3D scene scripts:

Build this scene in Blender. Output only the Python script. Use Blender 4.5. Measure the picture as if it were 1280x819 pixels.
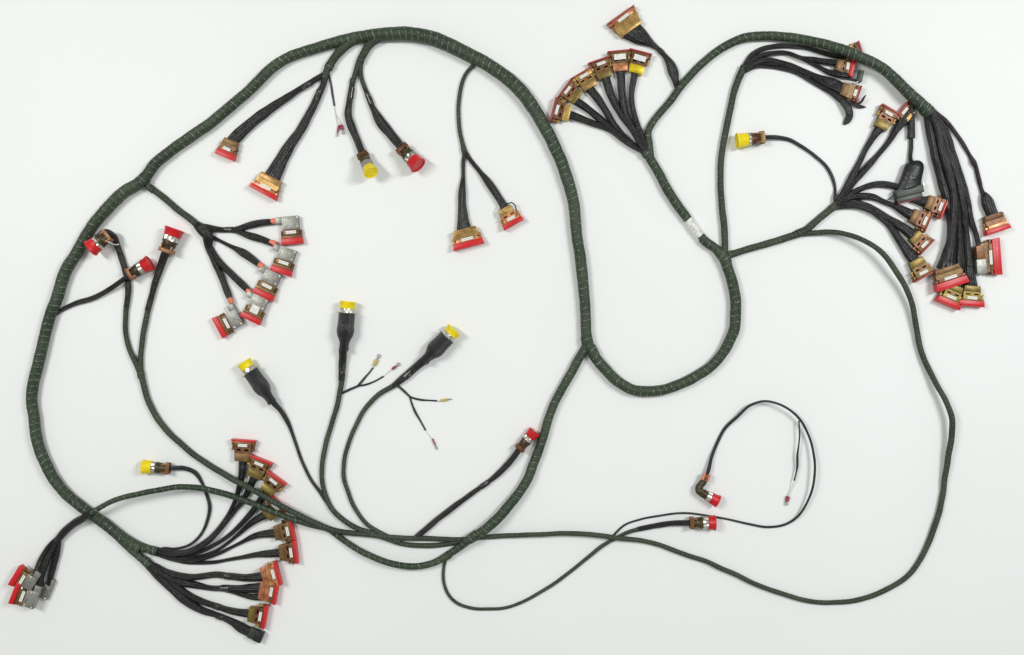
import bpy, bmesh, math, random
from mathutils import Vector, Matrix
random.seed(7)
PI = math.pi
for o in list(bpy.data.objects):
    bpy.data.objects.remove(o)
S = bpy.context.scene
COL = S.collection

# ---------------------------------------------------------------- camera, light, exposure
CAM_H = 1.25                       # metres above the table
cam = bpy.data.cameras.new("camera")
cam.sensor_width = 36.0
cam.sensor_fit = 'HORIZONTAL'
cam.lens = 36.0 * CAM_H / 1.28
cam.clip_start, cam.clip_end = 0.01, 50
cam_o = bpy.data.objects.new("camera", cam)
cam_o.location = (0, 0, CAM_H)
COL.objects.link(cam_o)
S.camera = cam_o

w = bpy.data.worlds.new("World")
S.world = w
w.use_nodes = True
bg = w.node_tree.nodes["Background"]
bg.inputs[0].default_value = (0.98, 1.0, 0.985, 1)
bg.inputs[1].default_value = 0.375

def area(name, loc, target, sx, sy, power, col):
    l = bpy.data.lights.new(name, 'AREA')
    l.shape = 'RECTANGLE'
    l.size, l.size_y, l.energy, l.color = sx, sy, power, col
    o = bpy.data.objects.new(name, l)
    o.location = loc
    d = Vector(target) - Vector(loc)
    o.rotation_euler = d.to_track_quat('-Z', 'Y').to_euler()
    COL.objects.link(o)
    return o
area("ceiling_lamp", (-1.2, 0.5, 1.95), (-0.25, -0.1, 0), 0.22, 0.8, 22, (1.0, 0.985, 0.955))
area("ceiling_lamp", (1.3, 0.55, 1.95), (0.35, -0.1, 0), 0.22, 0.8, 26, (0.975, 0.99, 1.0))

S.view_settings.view_transform = 'Standard'
S.view_settings.look = 'None'
S.view_settings.exposure = 0.0
S.view_settings.gamma = 1.0
S.view_settings.use_curve_mapping = False
S.render.engine = 'CYCLES'
S.cycles.max_bounces = 6

MM = 0.001
def P(px, py, z=0.0):
    """table point (metres) for a place measured in the photograph; z in mm above the table"""
    k = (CAM_H - z * MM) / CAM_H
    return Vector(((px - 640) * MM * k, (409.5 - py) * MM * k, z * MM))

# ---------------------------------------------------------------- materials
def srgb(r, g, b):
    f = lambda c: (c / 255 / 12.92) if c / 255 <= 0.04045 else ((c / 255 + 0.055) / 1.055) ** 2.4
    return (f(r), f(g), f(b), 1)

class N:
    def __init__(self, name):
        self.m = bpy.data.materials.new(name)
        self.m.use_nodes = True
        self.t = self.m.node_tree
        self.b = self.t.nodes["Principled BSDF"]
    def new(self, kind, **kw):
        n = self.t.nodes.new(kind)
        for k, v in kw.items():
            setattr(n, k, v)
        return n
    def link(self, a, b):
        self.t.links.new(a, b)
    def math(self, op, a, b=None, c=None):
        n = self.new('ShaderNodeMath', operation=op)
        for i, v in enumerate((a, b, c)):
            if v is None: continue
            if isinstance(v, (int, float)): n.inputs[i].default_value = v
            else: self.link(v, n.inputs[i])
        return n.outputs[0]
    def mix(self, fac, a, b):
        n = self.new('ShaderNodeMix', data_type='RGBA')
        for i, v in ((0, fac), (6, a), (7, b)):
            if isinstance(v, (int, float, tuple)): n.inputs[i].default_value = v
            else: self.link(v, n.inputs[i])
        return n.outputs[2]
    def noise(self, vec, scale, detail=3, rough=0.55):
        n = self.new('ShaderNodeTexNoise')
        n.inputs['Scale'].default_value = scale
        n.inputs['Detail'].default_value = detail
        n.inputs['Roughness'].default_value = rough
        if vec is not None: self.link(vec, n.inputs['Vector'])
        return n.outputs[0]
    def ramp(self, fac, lo, hi):
        n = self.new('ShaderNodeMapRange')
        n.inputs[1].default_value, n.inputs[2].default_value = lo, hi
        self.link(fac, n.inputs[0])
        return n.outputs[0]
    def obj(self):
        return self.new('ShaderNodeTexCoord').outputs['Object']
    def geo(self):
        return self.new('ShaderNodeNewGeometry').outputs['Position']
    def bump(self, h, strength, dist):
        n = self.new('ShaderNodeBump')
        n.inputs['Strength'].default_value = strength
        n.inputs['Distance'].default_value = dist
        self.link(h, n.inputs['Height'])
        self.link(n.outputs[0], self.b.inputs['Normal'])
    def set(self, **kw):
        for k, v in kw.items():
            k = k.replace('_', ' ')
            i = self.b.inputs[k]
            if isinstance(v, (int, float, tuple)): i.default_value = v
            else: self.link(v, i)

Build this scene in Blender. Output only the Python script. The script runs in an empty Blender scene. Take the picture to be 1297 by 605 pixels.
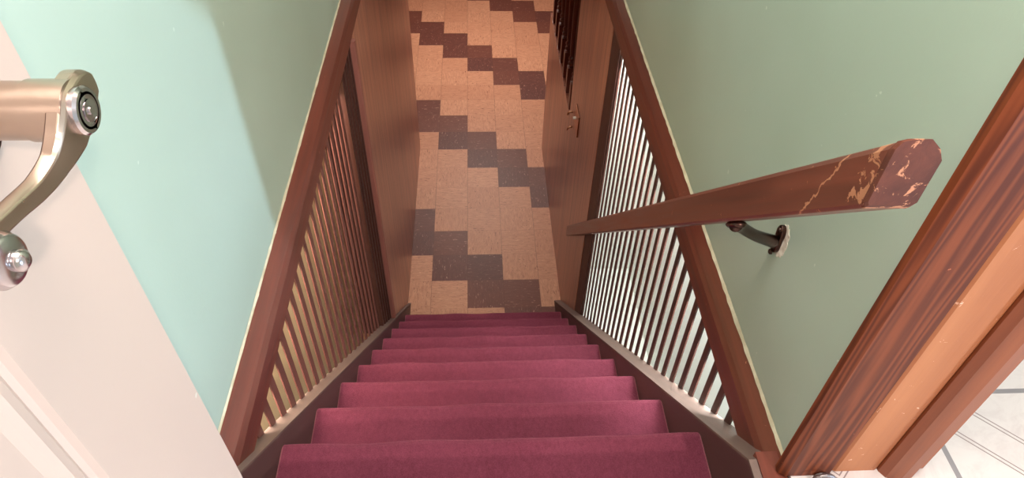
import bpy, bmesh, math, random
from mathutils import Vector, Matrix
random.seed(7)
C = bpy.context.scene.collection
sc = bpy.context.scene

# ------------------------------------------------------------------ materials
class NT:
    def __init__(s, m):
        m.use_nodes = True; s.t = m.node_tree; s.n = s.t.nodes; s.l = s.t.links
        s.b = s.n['Principled BSDF']; s.out = s.n['Material Output']
    def new(s, t, **k):
        n = s.n.new(t)
        for a, v in k.items(): setattr(n, a, v)
        return n
    def link(s, a, b): s.l.new(a, b)
    def put(s, sock, v):
        if hasattr(v, 'is_output') or isinstance(v, bpy.types.NodeSocket): s.link(v, sock)
        else: sock.default_value = v
    def m(s, op, a, b=0.0, c=0.0):
        n = s.new('ShaderNodeMath', operation=op)
        for i, v in enumerate((a, b, c)): s.put(n.inputs[i], v)
        return n.outputs[0]
    def pos(s):
        g = s.new('ShaderNodeNewGeometry'); x = s.new('ShaderNodeSeparateXYZ'); s.link(g.outputs['Position'], x.inputs[0])
        return g.outputs['Position'], x.outputs[0], x.outputs[1], x.outputs[2]
    def obj(s):
        g = s.new('ShaderNodeTexCoord'); x = s.new('ShaderNodeSeparateXYZ'); s.link(g.outputs['Object'], x.inputs[0])
        return g.outputs['Object'], x.outputs[0], x.outputs[1], x.outputs[2]
    def scale(s, vec, sc_, rot=(0, 0, 0)):
        n = s.new('ShaderNodeMapping'); s.link(vec, n.inputs[0]); n.inputs['Scale'].default_value = sc_; n.inputs['Rotation'].default_value = rot
        return n.outputs[0]
    def noise(s, vec, scale, detail=4, rough=.55, dist=0.0):
        n = s.new('ShaderNodeTexNoise'); s.link(vec, n.inputs['Vector'])
        n.inputs['Scale'].default_value = scale; n.inputs['Detail'].default_value = detail
        n.inputs['Roughness'].default_value = rough; n.inputs['Distortion'].default_value = dist
        return n.outputs[0]
    def ramp(s, f, stops):
        n = s.new('ShaderNodeValToRGB'); s.link(f, n.inputs[0]); e = n.color_ramp.elements
        while len(e) < len(stops): e.new(.5)
        for i, (p, c) in enumerate(stops):
            e[i].position = p; e[i].color = (*c, 1) if isinstance(c, tuple) else (c, c, c, 1)
        return n.outputs[0]
    def mix(s, f, a, b, mode='MIX'):
        n = s.new('ShaderNodeMix', data_type='RGBA', blend_type=mode)
        s.put(n.inputs[0], f); s.put(n.inputs[6], (*a, 1) if isinstance(a, tuple) else a); s.put(n.inputs[7], (*b, 1) if isinstance(b, tuple) else b)
        return n.outputs[2]
    def bump(s, h, strength, dist):
        n = s.new('ShaderNodeBump'); n.inputs['Strength'].default_value = strength; n.inputs['Distance'].default_value = dist
        s.link(h, n.inputs['Height']); s.link(n.outputs[0], s.b.inputs['Normal'])
    def fin(s, col, rough=.6, **k):
        s.put(s.b.inputs['Base Color'], (*col, 1) if isinstance(col, tuple) else col)
        s.put(s.b.inputs['Roughness'], rough)
        for a, v in k.items(): s.put(s.b.inputs[a.replace('_', ' ')], v)
def L(r, g, b):
    f = lambda v: (v/255/12.92 if v/255 <= .04045 else ((v/255+.055)/1.055)**2.4)
    return (f(r), f(g), f(b))
def mat(name):
    m = bpy.data.materials.new(name); return m, NT(m)

def wood(name, dark, light, grain='Z', fine=60, rough=.4, bump=.25, spec=.5, wear=0.0, wearcol=(.6, .38, .22), ring=False):
    m, n = mat(name); p, x, y, z = n.pos()
    st = {'X': (.05, 1, 1), 'Y': (1, .05, 1), 'Z': (1, 1, .05), 'S': (1, .05, 1)}[grain]
    v = n.scale(p, st, (math.radians(-45), 0, 0) if grain == 'S' else (0, 0, 0))
    if grain == 'S':      # grain running down the slope: rotate first, then stretch
        v = n.scale(n.scale(p, (1, 1, 1), (math.radians(44.8), 0, 0)), (1, .05, 1))
    a = n.noise(v, fine, 6, .65, .4); b = n.noise(v, fine*.22, 3, .5, 1.2)
    f = n.m('ADD', n.m('MULTIPLY', a, .55), n.m('MULTIPLY', b, .55))
    if ring:
        w = n.new('ShaderNodeTexWave', wave_type='BANDS', bands_direction='X'); n.link(v, w.inputs[0])
        w.inputs['Scale'].default_value = 22; w.inputs['Distortion'].default_value = 26; w.inputs['Detail'].default_value = 3; w.inputs['Detail Scale'].default_value = .8
        f = n.m('ADD', n.m('MULTIPLY', f, .7), n.m('MULTIPLY', w.outputs['Fac'], .16))
    col = n.ramp(f, [(.34, dark), (.7, light)])
    if wear > 0:
        wn = n.noise(p, 46, 5, .7, .6); wf = n.ramp(wn, [(1-wear, 0.0), (1-wear+.03, 1.0)])
        col = n.mix(wf, col, wearcol)
    n.fin(col, n.m('ADD', n.m('MULTIPLY', a, .25), rough-.1), Specular_IOR_Level=spec)
    n.bump(a, bump, .0015)
    return m

M = {}
M['beam'] = wood('beam_wood', L(82, 36, 28), L(122, 60, 46), 'Y', 50, .42, wear=.31, wearcol=L(190, 130, 100))
M['slat'] = wood('slat_wood', L(62, 34, 30), L(84, 48, 40), 'Z', 60, .5)
M['slat_l'] = wood('slat_wood_reddish', L(98, 56, 50), L(130, 78, 70), 'Z', 60, .5)  # lighter, redder tone than the right slats
M['rail'] = wood('rail_wood', L(72, 34, 28), L(126, 64, 48), 'S', 40, .32, wear=.335, wearcol=L(200, 130, 90))
def scratch(m):
    n = NT(m); p, x, y, z = n.pos()
    w = n.noise(p, 60, 3, .6); d = n.m('ABSOLUTE', n.m('SUBTRACT', n.m('ADD', n.m('ADD', y, n.m('MULTIPLY', z, .35)), n.m('MULTIPLY', w, .02)), -1.188))
    f = n.m('MULTIPLY', n.m('LESS_THAN', d, .0012), .8)
    c = n.noise(p, 55, 4, .7, .5); near = n.m('LESS_THAN', n.m('ADD', y, n.m('MULTIPLY', w, .05)), -2.228)
    f = n.m('MAXIMUM', f, n.m('MULTIPLY', n.m('MULTIPLY', near, n.m('GREATER_THAN', c, .52)), .75))
    l = n.b.inputs['Base Color'].links[0].from_socket
    n.link(n.mix(f, l, L(196, 132, 98)), n.b.inputs['Base Color'])
scratch(M['rail'])
M['rail_end'] = wood('rail_end_wood', L(66, 32, 25), L(106, 56, 42), 'S', 60, .6, wear=.42, spec=.3, wearcol=L(190, 128, 96))
M['casing_d'] = wood('casing_dark', L(84, 36, 20), L(150, 76, 42), 'Z', 22, .5, ring=True, spec=.25, wear=.3, wearcol=L(205, 120, 90))
M['casing_l'] = wood('casing_light', L(154, 86, 48), L(184, 116, 72), 'Z', 30, .45, wear=.34, wearcol=L(226, 178, 150))
M['casing_m'] = wood('casing_mid', L(116, 57, 32), L(156, 86, 52), 'Z', 30, .45, wear=.3, wearcol=L(220, 160, 135))
M['string_top'] = wood('stringer_top_worn', L(98, 80, 75), L(126, 102, 94), 'S', 70, .6)
M['string_in'] = wood('stringer_painted', L(72, 46, 46), L(94, 62, 60), 'S', 20, .5)
M['spindle'] = wood('spindle_wood', L(80, 40, 32), L(120, 62, 48), 'Z', 50, .35)
M['trimstrip'] = wood('corner_trim_wood', L(128, 78, 70), L(158, 100, 88), 'Z', 50, .4)

def panel(name, dark, light, gaps):
    m, n = mat(name); p, x, y, z = n.pos()
    v = n.scale(p, (1, 1, .03))
    a = n.noise(v, 85, 5, .75, .3); b = n.noise(v, 14, 3, .5, 1.5)
    f = n.m('ADD', n.m('MULTIPLY', a, .75), n.m('MULTIPLY', b, .28))
    col = n.ramp(f, [(.42, dark), (.62, light)])
    g = None
    for y0 in gaps:
        d = n.m('ABSOLUTE', n.m('SUBTRACT', y, y0)); q = n.m('LESS_THAN', d, .0028)
        g = q if g is None else n.m('MAXIMUM', g, q)
    col = n.mix(g, col, L(46, 22, 18))
    n.fin(col, .3, Specular_IOR_Level=.6)
    n.bump(n.m('SUBTRACT', n.m('MULTIPLY', a, .3), g), .3, .002)
    return m
M['panel_l'] = panel('panelling_left', L(134, 80, 64), L(190, 130, 106), (-.1, .28, .52, .93, 1.2, 1.44))
M['panel_r'] = panel('panelling_right', L(132, 78, 62), L(186, 124, 98), (.04, .31, .415, .72, 1.02, 1.3))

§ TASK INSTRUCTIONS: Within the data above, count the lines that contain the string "Build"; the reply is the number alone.

§ ANSWER FOR THIS EXERCISE: 2